The CCP is willing to invest so heavily in CIs because it seeks to indoctrinate young minds with CCP propaganda and cast doubt on values we hold dear, such as free speech and the rule of law. The CCP learned from Mao’s Cultural Revolution that to destroy a society’s culture and values, one must first destroy schools.
The backlash against CIs in recent years has led many colleges and school districts to shut down CIs and affiliated programs. As of June this year, the National Association of Scholars reports that 111 CIs have closed or are in the process of closing, and only 10 CIs remain open in the U.S. Amid all the controversies surrounding CIs, Hanban rebranded itself and became the Center for Language Education and Cooperation in 2021 but has continued to offer CI-like programs under different names.
Some American universities and school districts couldn’t resist CCP’s money either, even with all the risk it entails. The National Association of Scholars found at least “28 American universities have replaced their CIs with a similar program, and 58 have maintained close relationships with their former Confucius Institute partner.”
Some schools’ inability to say no to the CCP’s money and influence and the CCP’s willingness and ability to continue to promote CI-like programs in disguise present a consistent challenge to American policymakers and parents. We must remain vigilant and demand that schools, universities, and nonprofit organizations involved in education disclose funding sources for foreign language and cultural programs.

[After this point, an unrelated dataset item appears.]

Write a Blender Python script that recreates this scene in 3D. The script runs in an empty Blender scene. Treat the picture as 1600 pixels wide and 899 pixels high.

When necessary, lawmakers must hold accountable schools that fail to report their foreign funding sources by withholding federal and state funding. Meanwhile, parents must closely examine curriculums and textbooks providing “cultural and language” immersion programs and push back against overt and covert political indoctrination.
We as a society must be willing to devote considerable time and resources to protect our education system from the CCP’s infiltration. Make no mistake, the CCP is playing the long game and won’t give up easily.